Where Nigeria Stands Today
Property portals have served Nigerian real estate for fifteen years. They have not made the market more transparent because they were never designed to. They are advertising platforms. The transparency layer has to come from elsewhere.
That elsewhere is the MLS. It is being built in pieces, one verified agent and one canonical listing at a time. The longer trajectory is that Nigerian property data converges to MLS standards the way every other major market has, and the portals continue to do what they do well, which is discovery surface, while ingesting the validated listing layer underneath.
What Changes For The Average Buyer In The Next Eighteen Months
The current Nigerian property buying experience is roughly the same as it was five years ago: scroll, call, hope, sometimes lose money, sometimes find a real property. The next eighteen months will materially shift that experience for buyers in the markets where the MLS reaches coverage threshold, which on the current trajectory means most of Lagos and meaningful parts of Abuja and Port Harcourt.
The shifts will be incremental rather than dramatic, but they compound. Buyers will start expecting every legitimate listing to carry an MLS code. Agents who cannot produce one will lose the first conversation. Portal listings will increasingly be sourced from MLS feeds rather than open submissions, so the data quality on the surfaces buyers already use will rise without buyers having to change their habits.
Pricing will become more legible. The "average price for a 3-bed in Lekki" will stop being a useless number and start being a defensible one, with percentile distributions and listing-to-close ratios that buyers can use in negotiations. The 25 to 30 per cent typical spread between asking and closing prices will compress as both sides anchor on shared data.
Inspection-fee scams will not disappear, but they will become harder to run at scale, because the fraud rings depend on the absence of agent verification, and verification is becoming the default rather than the exception. The most professional first cohort of agents will be visibly distinct from the unverified margins, which is what every mature market eventually settles into.
The buyer who internalises this trajectory early gets a small but meaningful informational edge. Every property bought through the verified channel between now and the convergence point trades on cleaner data, with lower fraud risk, against a smaller agent pool that has stronger incentives to close professionally.

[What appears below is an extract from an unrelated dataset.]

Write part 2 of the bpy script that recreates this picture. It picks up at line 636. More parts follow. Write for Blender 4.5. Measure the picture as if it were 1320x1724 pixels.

Frequently Asked Questions
Is it useful to list a property on both a portal and an MLS?
For an MLS-listed property, distribution to portals can happen via IDX or syndication feeds. Listing on a portal manually in addition is rarely a good use of time once MLS distribution is set up, and it risks creating exactly the duplicate-listing problem the MLS exists to prevent.
Do I need to pay for an MLS subscription as a buyer?
No. Buyers use Smart Estate MLS free. The platform monetises through agent subscriptions and IDX licensing. This mirrors the structure in most mature markets where the MLS itself is funded by professional members.
If portals start ingesting MLS feeds, does the MLS become invisible to buyers?
In some markets, yes. The MLS becomes the validated data layer behind every portal, and buyers may not think about it directly. The market improves regardless, because the data quality on every surface rises to the MLS baseline.
Are there international MLS systems that operate in Nigeria already?
No major foreign MLS has localised for Nigeria. The data standards, regulatory environment, and verification chains are too country-specific to lift and shift. Smart Estate MLS is purpose-built for the Nigerian property market and its institutions.